■ DATASET EXCERPT
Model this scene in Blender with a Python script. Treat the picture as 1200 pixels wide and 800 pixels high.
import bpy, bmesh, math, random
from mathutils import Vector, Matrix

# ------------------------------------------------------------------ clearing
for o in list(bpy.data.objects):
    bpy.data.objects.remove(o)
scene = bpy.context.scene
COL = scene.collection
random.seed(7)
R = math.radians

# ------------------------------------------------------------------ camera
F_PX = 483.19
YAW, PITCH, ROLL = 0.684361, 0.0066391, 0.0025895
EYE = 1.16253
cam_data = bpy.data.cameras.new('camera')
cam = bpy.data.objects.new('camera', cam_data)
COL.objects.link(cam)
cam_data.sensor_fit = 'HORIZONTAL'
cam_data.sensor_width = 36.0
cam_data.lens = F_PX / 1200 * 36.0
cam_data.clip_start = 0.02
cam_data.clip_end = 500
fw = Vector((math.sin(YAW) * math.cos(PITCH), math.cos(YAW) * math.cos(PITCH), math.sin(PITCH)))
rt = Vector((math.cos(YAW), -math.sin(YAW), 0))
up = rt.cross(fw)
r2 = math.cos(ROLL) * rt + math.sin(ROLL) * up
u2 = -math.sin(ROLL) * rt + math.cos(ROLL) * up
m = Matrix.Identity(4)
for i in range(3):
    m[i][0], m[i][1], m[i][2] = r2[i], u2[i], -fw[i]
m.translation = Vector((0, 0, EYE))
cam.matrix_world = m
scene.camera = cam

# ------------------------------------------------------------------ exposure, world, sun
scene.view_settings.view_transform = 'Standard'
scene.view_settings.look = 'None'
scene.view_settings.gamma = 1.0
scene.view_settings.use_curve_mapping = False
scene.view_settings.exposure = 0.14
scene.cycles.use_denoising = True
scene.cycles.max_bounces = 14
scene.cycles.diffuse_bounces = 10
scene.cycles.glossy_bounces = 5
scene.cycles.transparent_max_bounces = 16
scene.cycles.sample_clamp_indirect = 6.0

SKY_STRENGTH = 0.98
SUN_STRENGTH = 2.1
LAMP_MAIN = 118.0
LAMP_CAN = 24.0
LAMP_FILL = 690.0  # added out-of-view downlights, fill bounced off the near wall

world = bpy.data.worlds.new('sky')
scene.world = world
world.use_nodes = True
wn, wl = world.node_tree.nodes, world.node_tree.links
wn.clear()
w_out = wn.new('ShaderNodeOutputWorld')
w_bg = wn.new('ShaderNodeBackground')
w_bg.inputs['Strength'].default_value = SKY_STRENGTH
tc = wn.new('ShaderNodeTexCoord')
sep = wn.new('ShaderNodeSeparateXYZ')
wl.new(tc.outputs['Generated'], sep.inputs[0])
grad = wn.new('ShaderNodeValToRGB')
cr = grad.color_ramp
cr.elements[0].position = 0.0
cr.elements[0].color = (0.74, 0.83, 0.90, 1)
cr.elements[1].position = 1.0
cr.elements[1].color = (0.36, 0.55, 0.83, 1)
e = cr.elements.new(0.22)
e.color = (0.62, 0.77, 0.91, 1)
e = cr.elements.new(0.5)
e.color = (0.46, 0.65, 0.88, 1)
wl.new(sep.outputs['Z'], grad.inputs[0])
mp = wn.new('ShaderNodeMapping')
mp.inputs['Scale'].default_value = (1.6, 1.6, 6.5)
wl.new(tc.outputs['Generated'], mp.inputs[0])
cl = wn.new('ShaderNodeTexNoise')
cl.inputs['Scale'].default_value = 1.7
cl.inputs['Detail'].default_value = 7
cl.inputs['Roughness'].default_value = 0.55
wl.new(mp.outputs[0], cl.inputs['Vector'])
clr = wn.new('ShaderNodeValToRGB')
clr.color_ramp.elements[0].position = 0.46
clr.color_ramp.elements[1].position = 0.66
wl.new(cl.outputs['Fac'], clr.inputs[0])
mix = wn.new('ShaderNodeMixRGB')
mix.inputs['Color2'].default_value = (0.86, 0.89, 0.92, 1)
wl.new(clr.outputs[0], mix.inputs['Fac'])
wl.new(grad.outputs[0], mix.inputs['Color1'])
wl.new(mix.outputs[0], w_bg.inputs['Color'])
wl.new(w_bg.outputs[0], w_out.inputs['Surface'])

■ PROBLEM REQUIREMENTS
Return only the lines spanning from the first line of the material through the line with "scene.camera = cam", copied exactly, both ends kept.

■ RESPONSE TO THE TASK
Model this scene in Blender with a Python script. Treat the picture as 1200 pixels wide and 800 pixels high.
import bpy, bmesh, math, random
from mathutils import Vector, Matrix

# ------------------------------------------------------------------ clearing
for o in list(bpy.data.objects):
    bpy.data.objects.remove(o)
scene = bpy.context.scene
COL = scene.collection
random.seed(7)
R = math.radians

# ------------------------------------------------------------------ camera
F_PX = 483.19
YAW, PITCH, ROLL = 0.684361, 0.0066391, 0.0025895
EYE = 1.16253
cam_data = bpy.data.cameras.new('camera')
cam = bpy.data.objects.new('camera', cam_data)
COL.objects.link(cam)
cam_data.sensor_fit = 'HORIZONTAL'
cam_data.sensor_width = 36.0
cam_data.lens = F_PX / 1200 * 36.0
cam_data.clip_start = 0.02
cam_data.clip_end = 500
fw = Vector((math.sin(YAW) * math.cos(PITCH), math.cos(YAW) * math.cos(PITCH), math.sin(PITCH)))
rt = Vector((math.cos(YAW), -math.sin(YAW), 0))
up = rt.cross(fw)
r2 = math.cos(ROLL) * rt + math.sin(ROLL) * up
u2 = -math.sin(ROLL) * rt + math.cos(ROLL) * up
m = Matrix.Identity(4)
for i in range(3):
    m[i][0], m[i][1], m[i][2] = r2[i], u2[i], -fw[i]
m.translation = Vector((0, 0, EYE))
cam.matrix_world = m
scene.camera = cam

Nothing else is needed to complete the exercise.